Henry Wadsworth Longfellow

The Song Of Hiawatha 13 Blessing The Cornfields - Analysis

Peace is announced like a spell

The poem’s central claim is that plenty doesn’t arrive by accident: it is made through collective labor, ritual protection, and, when necessary, hard enforcement. Longfellow opens by ordering us to Sing—not to argue or explain—so the scene enters like a chant. Peace is not just described but repeatedly buried: Buried was the bloody hatchet, Buried was the dreadful war-club, until even the war-cry was forgotten. The tone here is bright and relieved, yet also slightly forceful, as if harmony needs constant re-declaring. That repeated burying hints at a tension that will matter later: violence is not erased, only put underground.

Mondamin: abundance as a buried body

The corn is treated as a person—Mondamin—so farming becomes a kind of ongoing relationship with a living sacrifice. The maize-fields waved their green plumes and soft and sunny tresses, filling the village with visible wealth. But the same language insists the corn’s life is rooted in burial: the women Buried in the earth Mondamin, and later Stripped the garments from him at harvest. The poem admires this cycle without flinching from its bodily implication: to eat is to take, and to take is to unmake something that had been made beautiful.
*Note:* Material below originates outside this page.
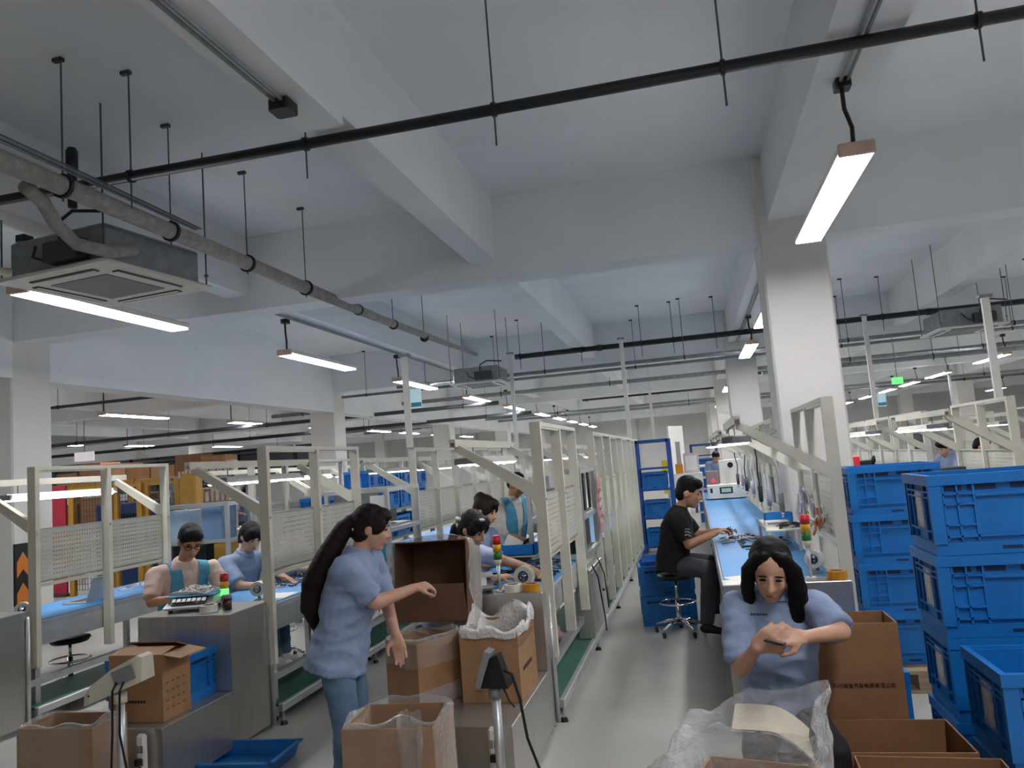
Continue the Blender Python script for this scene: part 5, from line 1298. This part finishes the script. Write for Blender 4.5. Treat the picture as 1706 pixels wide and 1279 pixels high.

Minnehaha’s night walk: protection through vulnerability

The hinge of the episode is Hiawatha’s instruction to Minnehaha to bless the fields by walking their border Lay aside your garments wholly, Covered by your tresses only. The tone shifts into hushed, ceremonial darkness—when all is silence, when Nepahwin Shuts the doors of the wigwams. The ritual’s logic is striking: the protection comes from footprints, from the body’s contact with the ground, from the woman who planted and will harvest. Yet the poem insists on privacy and consent: she is Unashamed and unaffrighted, and the darkness, Guskewau, becomes a guardian so that none might boast he saw her. The contradiction is sharp and purposeful: the community’s survival depends on an act that must remain unseen, a sacred intimacy between person, field, and night.

Mocking laughter meets real punishment

The crows and ravens, led by Kahgahgee, introduce a second kind of laughter—derisive and predatory. They jeer, Hear the Wise Man, and their melancholy laughter shakes the treetops, as if skepticism itself is a force of nature. Hiawatha answers not with more magic but with traps: he spreads Snares, lies in ambush, and then moves among them Striding terrible. The sudden brutality—bodies hung on poles for scarecrows—darkens the earlier peace. This is the poem’s hardest turn: the cornfields are called consecrated, but they are guarded by a warning display. Plenty, the poem implies, is not simply a gift; it is defended territory.

A hard question the poem refuses to soften

If the magic circle of footprints can stop blight and mildew, why does the poem still require a massacre and a hostage? One answer is that the threats are different: insects and weather are impersonal, but hunger and raid are choices. The poem quietly argues that ritual can bless a world, but it cannot negotiate with a will.

Harvest laughter: community joy with a shadow overhead

After violence, the poem returns to festivity: the maize ripens into garments green and yellow, and the village gathers for husking under fragrant pine-trees. The soundscape becomes communal—young people laughing and singing like magpies, blue-jays, robins—while the old men sit in uninterrupted silence, responding only Ugh! This split is another tension: youth turns harvest into flirtation (the red ear red as blood promises a sweetheart), while age receives it with restrained approval. Even the earlier menace is not fully gone; Kahgahgee screamed and quivered from the wigwam, and the black marauders answer from treetops. The closing mood is therefore layered: laughter wins the field for the moment, but the poem keeps reminding us that abundance is always bordered—by forest, by hunger, by memory, and by whatever was only ever “buried.”